Kommentar
: Verschwiemelt

■ „Fall Pflugradt“ wird zum Fall Pflugradt

Nachdem der Weser-Kurier den CDU-Abgeordneten Helmut Pflugradt als denjenigen geoutet hatte, in dessen Haus mit großer Wahrscheinlichkeit eine Vergewaltigung stattgefunden habe, da war die Empörung groß. Zu recht. Denn kein Gericht hatte bis dato Pflugradt verurteilt. . Er war noch nicht einmal vernommen worden. Und so lange hat allemal die Unschuldsvermutung zu gelten. Auch und gerade wenn der Beschuldigte in der Öffentlichkeit steht.

So weit, so richtig. Doch die Geschichte war nunmal raus, und spätestens da hätten alle alles an die Aufklärung setzen müssen. Seitdem sind allerdings schon wieder Wochen vergangen, Wochen voller wilder Spekulationen und tröpfchenweiser Informationen und gezielter Indiskretionen. Die Geschichte wird immer unerträglicher.

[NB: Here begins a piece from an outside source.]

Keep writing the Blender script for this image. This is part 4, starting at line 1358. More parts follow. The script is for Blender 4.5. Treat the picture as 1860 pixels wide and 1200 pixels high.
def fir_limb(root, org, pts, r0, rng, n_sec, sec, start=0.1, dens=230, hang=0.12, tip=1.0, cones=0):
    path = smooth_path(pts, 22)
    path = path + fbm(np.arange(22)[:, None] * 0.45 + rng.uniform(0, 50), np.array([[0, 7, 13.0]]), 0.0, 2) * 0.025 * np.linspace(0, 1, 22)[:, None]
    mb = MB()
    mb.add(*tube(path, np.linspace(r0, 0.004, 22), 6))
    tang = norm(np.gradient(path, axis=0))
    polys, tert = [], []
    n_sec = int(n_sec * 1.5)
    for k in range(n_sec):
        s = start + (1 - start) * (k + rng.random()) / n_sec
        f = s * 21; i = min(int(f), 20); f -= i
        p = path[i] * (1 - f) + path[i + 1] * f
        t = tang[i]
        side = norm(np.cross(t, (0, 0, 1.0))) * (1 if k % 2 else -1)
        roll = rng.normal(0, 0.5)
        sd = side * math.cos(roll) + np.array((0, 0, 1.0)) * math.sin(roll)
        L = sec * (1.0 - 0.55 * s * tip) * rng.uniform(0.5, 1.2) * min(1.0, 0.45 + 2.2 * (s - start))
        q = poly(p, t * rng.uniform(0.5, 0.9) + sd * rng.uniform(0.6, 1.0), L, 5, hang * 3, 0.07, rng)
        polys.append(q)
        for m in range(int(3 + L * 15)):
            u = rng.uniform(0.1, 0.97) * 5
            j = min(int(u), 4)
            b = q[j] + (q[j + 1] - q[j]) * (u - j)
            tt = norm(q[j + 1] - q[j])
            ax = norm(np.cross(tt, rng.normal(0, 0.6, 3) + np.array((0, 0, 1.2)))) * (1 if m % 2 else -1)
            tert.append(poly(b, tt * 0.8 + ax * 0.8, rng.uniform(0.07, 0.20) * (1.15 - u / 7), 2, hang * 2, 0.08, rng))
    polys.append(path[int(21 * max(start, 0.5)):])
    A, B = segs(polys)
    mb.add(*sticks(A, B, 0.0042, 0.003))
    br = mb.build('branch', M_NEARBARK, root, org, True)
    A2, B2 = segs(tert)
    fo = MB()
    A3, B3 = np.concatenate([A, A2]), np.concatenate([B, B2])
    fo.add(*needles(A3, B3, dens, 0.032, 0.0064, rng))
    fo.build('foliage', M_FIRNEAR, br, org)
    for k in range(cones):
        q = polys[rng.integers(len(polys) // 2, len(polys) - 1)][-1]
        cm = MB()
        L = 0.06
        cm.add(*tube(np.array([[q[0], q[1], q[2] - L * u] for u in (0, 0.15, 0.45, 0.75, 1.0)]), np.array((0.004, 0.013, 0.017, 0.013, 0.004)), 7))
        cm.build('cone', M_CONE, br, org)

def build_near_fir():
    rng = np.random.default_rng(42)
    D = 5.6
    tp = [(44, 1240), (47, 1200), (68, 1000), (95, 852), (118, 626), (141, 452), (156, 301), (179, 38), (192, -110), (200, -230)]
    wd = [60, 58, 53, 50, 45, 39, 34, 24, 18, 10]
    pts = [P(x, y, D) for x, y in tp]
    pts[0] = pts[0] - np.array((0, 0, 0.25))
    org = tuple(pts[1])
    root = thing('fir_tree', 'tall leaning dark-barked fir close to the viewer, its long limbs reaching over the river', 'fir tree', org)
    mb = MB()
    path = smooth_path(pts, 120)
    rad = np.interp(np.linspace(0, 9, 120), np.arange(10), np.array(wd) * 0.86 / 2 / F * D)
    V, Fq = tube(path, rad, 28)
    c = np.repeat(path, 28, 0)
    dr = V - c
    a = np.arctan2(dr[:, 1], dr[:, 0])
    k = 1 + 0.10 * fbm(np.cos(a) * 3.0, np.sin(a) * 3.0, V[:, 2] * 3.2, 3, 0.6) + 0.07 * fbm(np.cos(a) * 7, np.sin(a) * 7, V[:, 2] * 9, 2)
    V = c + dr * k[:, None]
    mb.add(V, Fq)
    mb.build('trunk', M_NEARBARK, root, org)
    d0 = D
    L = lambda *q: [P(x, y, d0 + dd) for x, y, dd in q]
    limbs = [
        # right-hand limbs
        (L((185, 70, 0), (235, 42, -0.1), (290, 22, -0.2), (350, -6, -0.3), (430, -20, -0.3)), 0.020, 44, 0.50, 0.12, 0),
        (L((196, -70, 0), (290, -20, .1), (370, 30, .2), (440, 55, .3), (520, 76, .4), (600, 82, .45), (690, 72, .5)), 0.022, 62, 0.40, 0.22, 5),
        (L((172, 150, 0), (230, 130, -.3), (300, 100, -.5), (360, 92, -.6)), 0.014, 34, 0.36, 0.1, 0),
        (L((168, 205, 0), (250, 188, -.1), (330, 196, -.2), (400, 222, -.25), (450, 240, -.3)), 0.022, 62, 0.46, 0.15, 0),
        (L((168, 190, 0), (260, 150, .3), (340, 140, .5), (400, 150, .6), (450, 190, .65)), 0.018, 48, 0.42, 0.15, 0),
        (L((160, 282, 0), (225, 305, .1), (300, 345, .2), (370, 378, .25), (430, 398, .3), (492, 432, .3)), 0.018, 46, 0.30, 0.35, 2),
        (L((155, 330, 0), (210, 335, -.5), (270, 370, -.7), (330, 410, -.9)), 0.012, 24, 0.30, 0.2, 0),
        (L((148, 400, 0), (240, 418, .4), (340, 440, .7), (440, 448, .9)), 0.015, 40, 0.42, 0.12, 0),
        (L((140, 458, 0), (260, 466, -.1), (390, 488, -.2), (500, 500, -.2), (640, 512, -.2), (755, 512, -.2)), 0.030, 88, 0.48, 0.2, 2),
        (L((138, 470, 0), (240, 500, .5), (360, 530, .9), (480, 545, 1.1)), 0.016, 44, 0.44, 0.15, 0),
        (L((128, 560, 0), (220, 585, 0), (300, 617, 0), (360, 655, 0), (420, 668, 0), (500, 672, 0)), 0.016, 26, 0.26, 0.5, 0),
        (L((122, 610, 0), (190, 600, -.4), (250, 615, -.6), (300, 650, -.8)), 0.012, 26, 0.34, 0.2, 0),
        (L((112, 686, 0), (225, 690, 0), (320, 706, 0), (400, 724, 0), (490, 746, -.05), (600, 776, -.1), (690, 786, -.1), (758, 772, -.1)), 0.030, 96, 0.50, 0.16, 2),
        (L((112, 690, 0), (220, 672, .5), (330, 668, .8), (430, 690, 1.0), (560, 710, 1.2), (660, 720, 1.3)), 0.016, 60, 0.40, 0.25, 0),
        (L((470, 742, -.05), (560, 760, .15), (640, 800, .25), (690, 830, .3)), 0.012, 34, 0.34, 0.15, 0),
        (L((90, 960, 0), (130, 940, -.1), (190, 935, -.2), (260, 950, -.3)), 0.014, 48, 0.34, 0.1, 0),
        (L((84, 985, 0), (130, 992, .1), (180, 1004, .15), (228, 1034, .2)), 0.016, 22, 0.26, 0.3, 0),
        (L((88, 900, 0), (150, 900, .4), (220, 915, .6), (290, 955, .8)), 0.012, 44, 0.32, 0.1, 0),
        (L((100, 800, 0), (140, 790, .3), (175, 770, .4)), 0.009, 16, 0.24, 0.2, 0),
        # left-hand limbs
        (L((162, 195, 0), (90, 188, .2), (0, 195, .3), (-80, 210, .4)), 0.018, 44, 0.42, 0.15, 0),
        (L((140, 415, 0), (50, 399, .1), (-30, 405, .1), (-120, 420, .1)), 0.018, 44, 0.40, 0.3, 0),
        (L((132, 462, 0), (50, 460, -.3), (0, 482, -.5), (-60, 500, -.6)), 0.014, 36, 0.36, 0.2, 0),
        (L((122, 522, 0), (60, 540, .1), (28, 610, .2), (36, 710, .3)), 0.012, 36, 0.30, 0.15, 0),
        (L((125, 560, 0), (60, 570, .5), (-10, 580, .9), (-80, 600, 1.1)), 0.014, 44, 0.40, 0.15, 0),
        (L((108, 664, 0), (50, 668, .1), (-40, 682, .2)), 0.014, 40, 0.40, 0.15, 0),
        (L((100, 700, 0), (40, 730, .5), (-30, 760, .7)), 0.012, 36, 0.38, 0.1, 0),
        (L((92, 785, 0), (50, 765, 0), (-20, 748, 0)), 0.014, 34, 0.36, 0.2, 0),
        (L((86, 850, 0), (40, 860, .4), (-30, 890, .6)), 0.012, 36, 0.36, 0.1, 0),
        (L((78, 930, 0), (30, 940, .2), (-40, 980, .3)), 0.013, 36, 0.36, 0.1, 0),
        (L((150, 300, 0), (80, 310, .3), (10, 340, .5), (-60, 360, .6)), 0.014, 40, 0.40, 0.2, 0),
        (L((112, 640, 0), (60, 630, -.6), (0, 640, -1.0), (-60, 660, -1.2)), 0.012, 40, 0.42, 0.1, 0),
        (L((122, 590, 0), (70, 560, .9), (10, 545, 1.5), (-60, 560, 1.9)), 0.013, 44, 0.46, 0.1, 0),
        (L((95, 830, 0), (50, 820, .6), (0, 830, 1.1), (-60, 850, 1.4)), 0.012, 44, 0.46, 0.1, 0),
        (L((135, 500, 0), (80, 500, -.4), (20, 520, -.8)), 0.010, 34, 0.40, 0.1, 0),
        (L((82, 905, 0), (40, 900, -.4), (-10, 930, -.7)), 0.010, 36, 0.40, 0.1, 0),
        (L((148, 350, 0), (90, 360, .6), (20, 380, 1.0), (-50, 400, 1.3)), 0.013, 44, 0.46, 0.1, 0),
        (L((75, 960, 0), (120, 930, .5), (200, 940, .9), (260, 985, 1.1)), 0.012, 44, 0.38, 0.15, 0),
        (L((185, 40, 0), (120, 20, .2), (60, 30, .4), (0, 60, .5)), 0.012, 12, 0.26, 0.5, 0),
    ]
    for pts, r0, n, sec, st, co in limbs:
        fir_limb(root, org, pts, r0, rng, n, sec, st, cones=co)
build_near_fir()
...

Die eine Hälfte der Kritik an der schleppenden Aufklärung geht dabei voll an die Strafverfolgungsbehörden. Schließlich geht es nicht um ein Kavaliersdelikt. Die zweite Hälfte geht aber an Pflugradt selbst, der alles tut, nur nicht Klartext redet. Genau das wäre aber jetzt angesagt, zu seinem eigenen Schutz und, nicht zu vergessen, zur Aufklärung einer schweren Straftat. Was kommt, ist ein verschwiemeltes Halbdementi. Vom Opfer einer halbgaren Veröffentlichung mutiert er zu einem, der viel zu wissen scheint, aber einiges verschweigt. Der „Fall Pflugradt“ wird zum Fall Pflugradt.